What you do is build your 32 entry array with the prepared bit mask that will return only that bit.

The array lookup is O(1) since the speed is constant regardless of which bit you are retrieving. At this point you & and compare with the original mask as you would have done when using bit shifting and the final result will be O(1) still.

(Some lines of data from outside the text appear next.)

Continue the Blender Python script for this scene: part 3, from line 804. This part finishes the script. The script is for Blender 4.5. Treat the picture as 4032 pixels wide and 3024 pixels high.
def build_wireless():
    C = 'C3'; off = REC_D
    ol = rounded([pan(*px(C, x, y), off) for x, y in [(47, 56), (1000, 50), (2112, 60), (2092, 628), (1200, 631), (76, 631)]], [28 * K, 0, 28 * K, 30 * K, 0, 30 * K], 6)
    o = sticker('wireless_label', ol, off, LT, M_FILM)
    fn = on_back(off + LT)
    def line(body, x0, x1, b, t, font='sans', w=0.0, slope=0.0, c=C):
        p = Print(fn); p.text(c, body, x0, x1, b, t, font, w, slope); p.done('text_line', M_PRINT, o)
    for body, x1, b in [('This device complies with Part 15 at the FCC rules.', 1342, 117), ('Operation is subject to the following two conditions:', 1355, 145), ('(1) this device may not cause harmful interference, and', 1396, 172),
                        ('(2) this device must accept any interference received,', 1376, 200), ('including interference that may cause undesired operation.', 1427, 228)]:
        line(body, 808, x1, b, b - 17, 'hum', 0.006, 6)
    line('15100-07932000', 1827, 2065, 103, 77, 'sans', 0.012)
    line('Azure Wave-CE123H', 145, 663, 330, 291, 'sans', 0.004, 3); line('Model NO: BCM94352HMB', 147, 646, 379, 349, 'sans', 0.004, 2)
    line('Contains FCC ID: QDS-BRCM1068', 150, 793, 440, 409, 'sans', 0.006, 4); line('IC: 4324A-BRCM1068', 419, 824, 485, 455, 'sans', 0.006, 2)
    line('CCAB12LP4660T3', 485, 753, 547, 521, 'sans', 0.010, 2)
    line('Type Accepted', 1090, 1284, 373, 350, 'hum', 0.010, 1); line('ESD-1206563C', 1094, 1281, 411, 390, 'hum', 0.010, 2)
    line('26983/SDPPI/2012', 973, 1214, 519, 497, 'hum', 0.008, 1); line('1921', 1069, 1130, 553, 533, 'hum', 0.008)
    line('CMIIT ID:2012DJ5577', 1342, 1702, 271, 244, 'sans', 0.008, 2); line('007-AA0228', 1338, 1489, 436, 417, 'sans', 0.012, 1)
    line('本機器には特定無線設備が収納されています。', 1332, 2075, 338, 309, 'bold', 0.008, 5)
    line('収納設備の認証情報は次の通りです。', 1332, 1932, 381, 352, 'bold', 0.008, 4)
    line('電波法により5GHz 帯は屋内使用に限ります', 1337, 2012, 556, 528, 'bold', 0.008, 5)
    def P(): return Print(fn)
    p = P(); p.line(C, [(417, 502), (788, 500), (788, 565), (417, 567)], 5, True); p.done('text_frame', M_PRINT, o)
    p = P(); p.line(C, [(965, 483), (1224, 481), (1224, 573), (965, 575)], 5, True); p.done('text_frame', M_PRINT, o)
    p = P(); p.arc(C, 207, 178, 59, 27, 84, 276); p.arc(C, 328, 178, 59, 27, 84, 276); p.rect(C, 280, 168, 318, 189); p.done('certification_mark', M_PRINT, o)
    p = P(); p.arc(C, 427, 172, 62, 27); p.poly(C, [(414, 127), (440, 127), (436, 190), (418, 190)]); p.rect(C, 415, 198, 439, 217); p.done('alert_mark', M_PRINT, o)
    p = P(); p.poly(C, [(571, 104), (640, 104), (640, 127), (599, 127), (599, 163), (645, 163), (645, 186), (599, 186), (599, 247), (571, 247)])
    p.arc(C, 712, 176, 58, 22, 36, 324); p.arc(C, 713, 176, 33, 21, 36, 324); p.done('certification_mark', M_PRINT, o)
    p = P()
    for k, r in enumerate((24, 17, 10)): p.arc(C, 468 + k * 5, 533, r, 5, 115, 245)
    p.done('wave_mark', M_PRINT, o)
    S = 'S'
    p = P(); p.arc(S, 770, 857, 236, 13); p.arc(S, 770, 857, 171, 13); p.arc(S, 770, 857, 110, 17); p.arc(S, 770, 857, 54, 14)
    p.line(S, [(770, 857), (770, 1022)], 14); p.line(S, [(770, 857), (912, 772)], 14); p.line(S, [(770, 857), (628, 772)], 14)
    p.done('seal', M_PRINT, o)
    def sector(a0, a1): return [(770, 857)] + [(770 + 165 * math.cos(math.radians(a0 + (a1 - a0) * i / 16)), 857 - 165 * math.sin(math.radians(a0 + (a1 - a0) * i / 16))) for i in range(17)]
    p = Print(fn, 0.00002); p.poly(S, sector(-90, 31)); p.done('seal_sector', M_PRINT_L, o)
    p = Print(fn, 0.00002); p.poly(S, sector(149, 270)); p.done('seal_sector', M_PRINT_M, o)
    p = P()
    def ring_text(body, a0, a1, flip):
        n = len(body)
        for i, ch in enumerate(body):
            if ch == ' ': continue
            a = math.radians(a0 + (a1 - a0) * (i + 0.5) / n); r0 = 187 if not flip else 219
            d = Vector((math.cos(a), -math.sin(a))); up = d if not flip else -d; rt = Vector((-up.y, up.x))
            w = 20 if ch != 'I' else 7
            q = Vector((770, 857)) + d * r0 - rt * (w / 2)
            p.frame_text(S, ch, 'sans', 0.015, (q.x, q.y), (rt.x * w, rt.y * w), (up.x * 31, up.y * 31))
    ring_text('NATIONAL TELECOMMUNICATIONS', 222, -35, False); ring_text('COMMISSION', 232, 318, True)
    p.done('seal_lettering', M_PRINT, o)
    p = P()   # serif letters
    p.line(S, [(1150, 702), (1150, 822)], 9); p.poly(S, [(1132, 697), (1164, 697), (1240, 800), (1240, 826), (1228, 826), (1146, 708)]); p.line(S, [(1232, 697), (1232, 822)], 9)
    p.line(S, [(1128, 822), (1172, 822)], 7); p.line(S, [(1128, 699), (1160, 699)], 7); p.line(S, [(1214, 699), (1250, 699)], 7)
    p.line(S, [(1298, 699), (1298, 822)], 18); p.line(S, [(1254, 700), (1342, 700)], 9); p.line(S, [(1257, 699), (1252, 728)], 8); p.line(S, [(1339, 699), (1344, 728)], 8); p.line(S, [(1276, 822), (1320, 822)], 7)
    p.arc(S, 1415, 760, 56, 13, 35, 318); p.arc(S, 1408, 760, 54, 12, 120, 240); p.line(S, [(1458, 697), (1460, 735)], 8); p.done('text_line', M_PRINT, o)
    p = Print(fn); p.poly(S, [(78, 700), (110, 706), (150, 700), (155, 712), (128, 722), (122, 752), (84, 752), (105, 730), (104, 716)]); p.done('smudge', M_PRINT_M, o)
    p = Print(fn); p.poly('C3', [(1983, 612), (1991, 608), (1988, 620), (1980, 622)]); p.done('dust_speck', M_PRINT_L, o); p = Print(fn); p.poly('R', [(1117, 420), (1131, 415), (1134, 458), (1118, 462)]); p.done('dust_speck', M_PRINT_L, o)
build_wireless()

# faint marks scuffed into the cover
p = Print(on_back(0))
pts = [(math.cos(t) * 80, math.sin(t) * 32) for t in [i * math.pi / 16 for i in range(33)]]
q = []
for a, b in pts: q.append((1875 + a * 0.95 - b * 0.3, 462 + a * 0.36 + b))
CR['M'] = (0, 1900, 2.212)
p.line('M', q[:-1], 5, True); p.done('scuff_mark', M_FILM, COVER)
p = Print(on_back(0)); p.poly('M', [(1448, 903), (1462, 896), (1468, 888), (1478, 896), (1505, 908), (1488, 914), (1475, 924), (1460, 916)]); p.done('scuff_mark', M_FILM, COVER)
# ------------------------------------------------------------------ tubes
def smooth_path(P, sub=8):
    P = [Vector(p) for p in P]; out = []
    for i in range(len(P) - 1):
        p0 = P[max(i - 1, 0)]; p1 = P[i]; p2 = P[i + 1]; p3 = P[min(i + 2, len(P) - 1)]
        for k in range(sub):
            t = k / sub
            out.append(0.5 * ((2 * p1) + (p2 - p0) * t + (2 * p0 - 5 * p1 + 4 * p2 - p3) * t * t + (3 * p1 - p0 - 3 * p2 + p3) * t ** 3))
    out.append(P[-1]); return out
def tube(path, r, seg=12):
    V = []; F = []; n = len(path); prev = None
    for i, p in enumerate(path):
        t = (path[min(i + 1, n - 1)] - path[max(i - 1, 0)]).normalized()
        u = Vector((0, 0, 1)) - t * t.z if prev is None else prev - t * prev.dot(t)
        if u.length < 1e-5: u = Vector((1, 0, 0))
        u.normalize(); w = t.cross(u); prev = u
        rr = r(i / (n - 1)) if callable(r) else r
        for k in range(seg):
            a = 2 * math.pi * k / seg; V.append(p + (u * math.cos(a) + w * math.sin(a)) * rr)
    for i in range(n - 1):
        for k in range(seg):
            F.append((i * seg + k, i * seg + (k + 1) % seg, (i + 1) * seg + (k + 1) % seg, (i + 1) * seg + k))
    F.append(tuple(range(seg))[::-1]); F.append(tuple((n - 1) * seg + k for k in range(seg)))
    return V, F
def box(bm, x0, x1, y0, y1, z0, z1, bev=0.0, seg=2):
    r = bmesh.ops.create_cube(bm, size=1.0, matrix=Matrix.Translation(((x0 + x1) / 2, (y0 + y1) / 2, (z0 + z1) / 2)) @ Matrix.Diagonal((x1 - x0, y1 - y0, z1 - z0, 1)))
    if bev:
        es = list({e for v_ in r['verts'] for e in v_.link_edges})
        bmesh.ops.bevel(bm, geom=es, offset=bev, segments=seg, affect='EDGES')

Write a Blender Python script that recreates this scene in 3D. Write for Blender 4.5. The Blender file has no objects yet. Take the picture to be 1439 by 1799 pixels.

Note though that while this is O(1) it may not be faster than bit shifting. The arrays are 32*4 bytes of memory, so 128 bytes. That's not huge but it's not tiny either. You would need to run a simple test to confirm that executing up to 32 bit shift instructions takes more time than retrieving an item from the array (my guess is that the array is faster, but I could be wrong).

0
votes

What about a lookup table?

public static class RandomExtensions
{
    public static uint GetRandomBitOf( this Random rand, uint mask )
    {
        if( mask == 0 ) return 0;
        var lo = smLookup[mask & 0xFFFF];
        var hi = smLookup[mask >> 16];
        int i = rand.Next( lo.Length + hi.Length );
        return i < lo.Length ? (uint) lo[i] : (uint) hi[i - lo.Length] << 16;
    }

    static RandomExtensions()
    {
        smLookup = new ushort[65536][];

        for( int i = 0; i < smLookup.Length; ++i )
        {
            ushort j = (ushort) i;
            smLookup[i] = Enumerable
                .Range( 0, 16 )
                .Select( b => (ushort) ( 1 << b ) )
                .Where( b => ( j & b ) != 0 )
                .ToArray();
        }
    }

    private static ushort[][] smLookup;
}

I'm not sure where this ranks with regards to performance amongst the other answers. I'm just adding this answer mostly for completeness in terms of possible implementations.